Social impact


The historically laborious process of washing clothes (a task which often had a whole day set aside to perform) has at times been labelled 'woman's work'. The spread of the washing machine has been seen to be a force behind the improvement of women's position in society. In 2009 the Italian newspaper L'Osservatore Romano published a Playboy article on International Women's Day arguing that the washing machine had done more for the liberation of women than the contraceptive pill and abortion rights. A study from Universite de Montreal, Canada presented a similar point of view, adding fridges as well. The following year, Swedish statistician Hans Rosling suggested that the positive effect the washing machine had on the liberation of women, makes it "the greatest invention of the industrial revolution". It has been argued that washing machines are an example of labour saving technology, which does not decrease employment because households can internalize the gains of the innovation. Historian Frances Finnegan credits the rise of this technology in helping undercut the economic viability of the Magdalene Asylums in Ireland, later revealed to be inhumanly abusive prisons for women, by supplanting their laundry businesses and prompting the eventual closure of the institutions as a whole.

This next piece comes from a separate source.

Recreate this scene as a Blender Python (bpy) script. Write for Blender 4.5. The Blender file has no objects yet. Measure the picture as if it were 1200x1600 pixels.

Before the advent of the washing machine, laundry was done first at watercourses and then in public washhouses known as lavoirs. Camille Paglia and others argue that the washing machine led to a type of social isolation of women, as a communal activity became a solitary one.
In India, dhobis, a caste group specialized in washing clothes, are slowly adapting to modern technology, but even with access to washing machines, many still handwash garments as well. Since most modern homes are equipped with a washing machine, many Indians have dispensed with the services of the dhobiwallahs.